#### DESCRIPTION OF THE TASK:
Each line of the material must be repeated precisely, with the pictures left out.

------

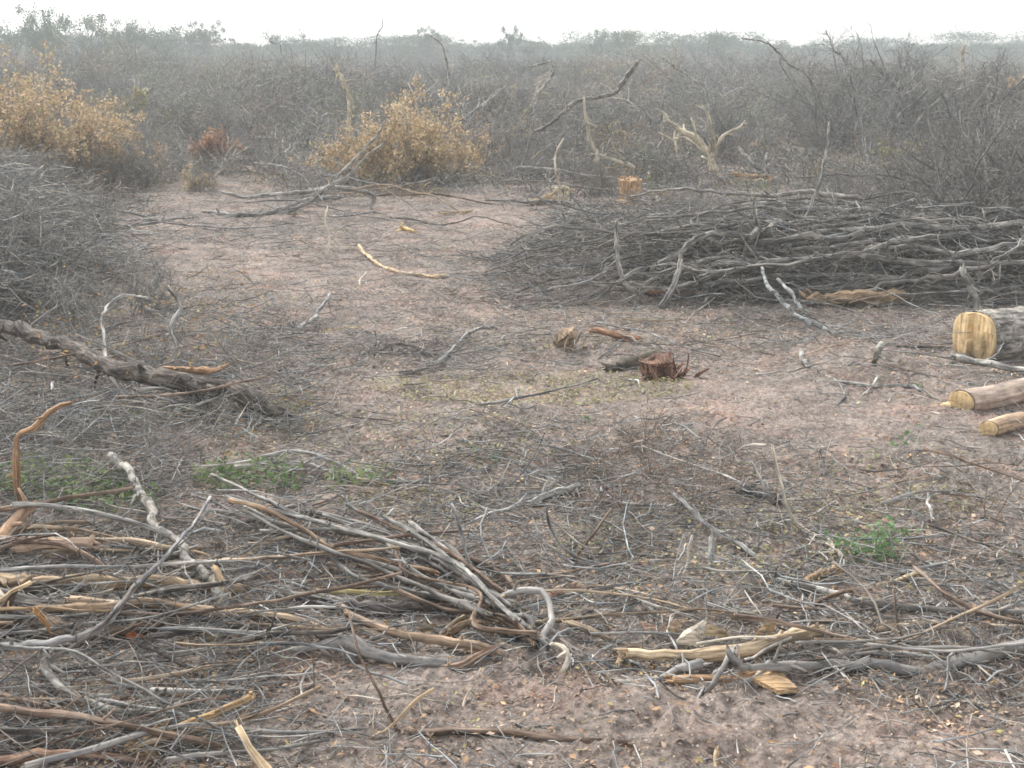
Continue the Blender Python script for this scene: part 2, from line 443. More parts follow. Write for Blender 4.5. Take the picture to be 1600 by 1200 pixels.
def blob_pts(u, v, rx, ry, n):
    a = rng.random(n) * 2 * np.pi; q = np.sqrt(rng.random(n))
    P = np.array([unproj(u + rx * qq * math.cos(aa), v + ry * qq * math.sin(aa)) for aa, qq in zip(a, q)])
    return P[:, 0], P[:, 1]
def build_weeds():
    m = MB()
    for u, v, rx, ry, n in ((90, 770, 110, 30, 750), (390, 765, 90, 22, 420), (170, 800, 90, 16, 230), (560, 770, 60, 14, 120), (250, 670, 60, 16, 70), (1340, 730, 70, 20, 45), (420, 665, 90, 12, 70)):
        x, y = blob_pts(u, v, rx, ry, n)
        z = ground_h(x, y) + .02 + .09 * rng.random(n)
        g = .6 + .8 * rng.random((n, 1)); t = np.concatenate([g * (1 + .5 * rng.random((n, 1))), g, g], 1)
        bent_leaves(m, x, y, z, .008 + .014 * rng.random(n), t, .7, (.4, .8))
    tag(m.obj("low_green_weeds", "weed_leaf", smooth=False), kind="stuff")
    m = MB()     # yellowish fallen leaves in drifts
    for u, v, rx, ry, n in ((830, 610, 260, 26, 2200), (600, 700, 300, 50, 900), (1150, 850, 300, 60, 900), (900, 520, 300, 40, 700), (380, 640, 110, 25, 500), (640, 800, 110, 25, 260), (1400, 790, 160, 26, 330), (250, 470, 150, 50, 380), (1200, 920, 120, 20, 120),
                            (650, 380, 200, 30, 400), (1400, 250, 60, 20, 300)):
        x, y = blob_pts(u, v, rx, ry, n)
        z = ground_h(x, y, True) + .008 + .03 * rng.random(n) ** 3
        g = .7 + .6 * rng.random((n, 1))
        bent_leaves(m, x, y, z, .006 + .012 * rng.random(n), np.repeat(g, 3, 1), .5, (.3, .6))
    for u, v, rx, ry, n, lf in ((210, 560, 170, 90, 500, .3), (90, 470, 100, 90, 160, .5), (330, 480, 120, 60, 220, .2), (330, 290, 130, 25, 500, .35), (420, 660, 100, 30, 300, .08)):
        x, y = blob_pts(u, v, rx, ry, n); z = ground_h(x, y) + lf * rng.random(n)
        bent_leaves(m, x, y, z, .008 + .014 * rng.random(n), np.array([(1, 1, 1), (1.3, 1, .7), (1.3, .75, .5)])[rng.integers(0, 3, n)], .9, (.3, .6))
    tag(m.obj("yellow_leaf_litter", "straw_leaf", smooth=False), kind="stuff")
build_weeds()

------

#### RESPONSE:
Continue the Blender Python script for this scene: part 2, from line 443. More parts follow. Write for Blender 4.5. Take the picture to be 1600 by 1200 pixels.
def blob_pts(u, v, rx, ry, n):
    a = rng.random(n) * 2 * np.pi; q = np.sqrt(rng.random(n))
    P = np.array([unproj(u + rx * qq * math.cos(aa), v + ry * qq * math.sin(aa)) for aa, qq in zip(a, q)])
    return P[:, 0], P[:, 1]
def build_weeds():
    m = MB()
    for u, v, rx, ry, n in ((90, 770, 110, 30, 750), (390, 765, 90, 22, 420), (170, 800, 90, 16, 230), (560, 770, 60, 14, 120), (250, 670, 60, 16, 70), (1340, 730, 70, 20, 45), (420, 665, 90, 12, 70)):
        x, y = blob_pts(u, v, rx, ry, n)
        z = ground_h(x, y) + .02 + .09 * rng.random(n)
        g = .6 + .8 * rng.random((n, 1)); t = np.concatenate([g * (1 + .5 * rng.random((n, 1))), g, g], 1)
        bent_leaves(m, x, y, z, .008 + .014 * rng.random(n), t, .7, (.4, .8))
    tag(m.obj("low_green_weeds", "weed_leaf", smooth=False), kind="stuff")
    m = MB()     # yellowish fallen leaves in drifts
    for u, v, rx, ry, n in ((830, 610, 260, 26, 2200), (600, 700, 300, 50, 900), (1150, 850, 300, 60, 900), (900, 520, 300, 40, 700), (380, 640, 110, 25, 500), (640, 800, 110, 25, 260), (1400, 790, 160, 26, 330), (250, 470, 150, 50, 380), (1200, 920, 120, 20, 120),
                            (650, 380, 200, 30, 400), (1400, 250, 60, 20, 300)):
        x, y = blob_pts(u, v, rx, ry, n)
        z = ground_h(x, y, True) + .008 + .03 * rng.random(n) ** 3
        g = .7 + .6 * rng.random((n, 1))
        bent_leaves(m, x, y, z, .006 + .012 * rng.random(n), np.repeat(g, 3, 1), .5, (.3, .6))
    for u, v, rx, ry, n, lf in ((210, 560, 170, 90, 500, .3), (90, 470, 100, 90, 160, .5), (330, 480, 120, 60, 220, .2), (330, 290, 130, 25, 500, .35), (420, 660, 100, 30, 300, .08)):
        x, y = blob_pts(u, v, rx, ry, n); z = ground_h(x, y) + lf * rng.random(n)
        bent_leaves(m, x, y, z, .008 + .014 * rng.random(n), np.array([(1, 1, 1), (1.3, 1, .7), (1.3, .75, .5)])[rng.integers(0, 3, n)], .9, (.3, .6))
    tag(m.obj("yellow_leaf_litter", "straw_leaf", smooth=False), kind="stuff")
build_weeds()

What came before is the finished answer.